Inutile nasconderselo: oltre le parole ipocrite di circostanza, il vero nodo sarà l’equilibrio tra i nostri due numeri uno. Se lo trovano, Cassani può mostrare i muscoli a tutto il pianeta olimpico. Se non lo trovano, Cassani farebbe bene a prenotarsi qualche seduta di psicanalisi, perché rischia di uscirne matto. Una fortuna comunque ce l’ha: le prove tecniche di convivenza non saranno a suo carico, ma della Astana, al Tour de France. Lì secondo me si giocherà anche buona parte delle Olimpiadi azzurre. Se Aru e Nibali, in rigoroso ordine alfabetico, riusciranno a lavorare di diplomazia e di cesello nei loro rapporti, i frutti potrebbe poi raccoglierli anche Cassani. Se invece in Francia la coppia scoppia, Cassani si ritroverà con i cocci in mano. Cinque cerchi spezzati.

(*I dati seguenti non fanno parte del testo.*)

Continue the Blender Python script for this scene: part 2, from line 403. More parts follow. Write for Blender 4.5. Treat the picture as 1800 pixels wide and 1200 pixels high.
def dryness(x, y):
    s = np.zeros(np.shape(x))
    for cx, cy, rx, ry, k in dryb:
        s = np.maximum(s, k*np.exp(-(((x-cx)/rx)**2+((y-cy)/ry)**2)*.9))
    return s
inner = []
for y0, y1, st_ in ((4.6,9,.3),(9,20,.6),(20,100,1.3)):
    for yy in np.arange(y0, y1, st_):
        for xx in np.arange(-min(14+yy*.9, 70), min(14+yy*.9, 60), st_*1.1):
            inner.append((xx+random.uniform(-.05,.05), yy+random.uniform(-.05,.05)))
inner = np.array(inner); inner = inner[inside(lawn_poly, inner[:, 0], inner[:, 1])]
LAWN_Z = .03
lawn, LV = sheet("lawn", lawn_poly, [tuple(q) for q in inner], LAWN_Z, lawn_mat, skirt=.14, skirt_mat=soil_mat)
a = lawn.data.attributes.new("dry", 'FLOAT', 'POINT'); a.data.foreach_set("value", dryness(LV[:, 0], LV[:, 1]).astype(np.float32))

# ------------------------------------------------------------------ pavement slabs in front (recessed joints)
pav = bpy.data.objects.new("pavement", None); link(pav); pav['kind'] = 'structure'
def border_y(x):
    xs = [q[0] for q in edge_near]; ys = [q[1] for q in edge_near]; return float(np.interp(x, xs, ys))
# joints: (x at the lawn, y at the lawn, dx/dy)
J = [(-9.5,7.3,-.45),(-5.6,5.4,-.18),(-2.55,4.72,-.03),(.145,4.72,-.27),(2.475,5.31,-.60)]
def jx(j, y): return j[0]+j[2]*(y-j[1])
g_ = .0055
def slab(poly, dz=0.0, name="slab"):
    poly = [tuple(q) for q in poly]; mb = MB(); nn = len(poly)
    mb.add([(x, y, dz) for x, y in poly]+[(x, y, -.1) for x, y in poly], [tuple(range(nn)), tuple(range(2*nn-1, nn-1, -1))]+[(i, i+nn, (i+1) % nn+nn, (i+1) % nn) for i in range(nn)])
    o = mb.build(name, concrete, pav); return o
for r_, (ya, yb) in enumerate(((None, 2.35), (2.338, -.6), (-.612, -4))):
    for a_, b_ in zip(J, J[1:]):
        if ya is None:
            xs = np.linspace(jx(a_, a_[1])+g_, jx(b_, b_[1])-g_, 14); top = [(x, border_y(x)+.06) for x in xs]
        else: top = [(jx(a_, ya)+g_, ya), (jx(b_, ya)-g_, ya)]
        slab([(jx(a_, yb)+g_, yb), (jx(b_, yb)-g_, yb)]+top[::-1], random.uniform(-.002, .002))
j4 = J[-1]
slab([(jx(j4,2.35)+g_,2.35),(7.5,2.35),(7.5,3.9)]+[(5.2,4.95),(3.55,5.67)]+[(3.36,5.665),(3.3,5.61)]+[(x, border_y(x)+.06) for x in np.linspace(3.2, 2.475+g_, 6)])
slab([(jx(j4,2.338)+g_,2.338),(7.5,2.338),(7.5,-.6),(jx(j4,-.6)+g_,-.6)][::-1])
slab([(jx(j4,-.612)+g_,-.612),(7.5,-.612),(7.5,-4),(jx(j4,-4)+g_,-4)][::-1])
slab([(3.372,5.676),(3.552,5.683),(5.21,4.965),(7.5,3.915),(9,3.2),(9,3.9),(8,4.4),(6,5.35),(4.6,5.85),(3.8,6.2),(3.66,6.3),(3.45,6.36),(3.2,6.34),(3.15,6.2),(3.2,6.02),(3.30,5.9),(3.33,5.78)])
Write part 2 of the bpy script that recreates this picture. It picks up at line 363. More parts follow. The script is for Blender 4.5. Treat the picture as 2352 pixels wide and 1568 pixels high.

Siccome in queste faccende la poesia conta zero, conviene andare molto sul realistico. Nibali e Aru sono caratterialmente incompatibili. Non si può chiedere all’uno e all’altro di firmare un matrimonio d’amore. Sarebbe folle, franerebbe subito. Meglio, molto meglio, puntare dritti sull’interesse spinto. C’è un solo modo per farli felici e contenti: Tour per Aru, Giochi per Nibali. Salvo sorprese e imprevisti. Ma almeno come punto di partenza, questo sembra l’unico passaggio praticabile: Aru potrà contare sulla fedeltà e la disponibilità di Nibali al Tour (opinione personale: è un equilibrio contro natura, perché un campione del livello di Nibali proprio non sta concettualmente nella veste del gregario, ma comunque), dopo il Tour le parti si invertono e Aru gioca per Nibali. A bocce ferme, è la quadratura del cerchio. La soluzione del rompicapo. Non vedo altre vie d’uscita. Cassani vada carico al tavolo degli accordi: dev’essere lui il bravo notaio che inventa il contratto perfetto.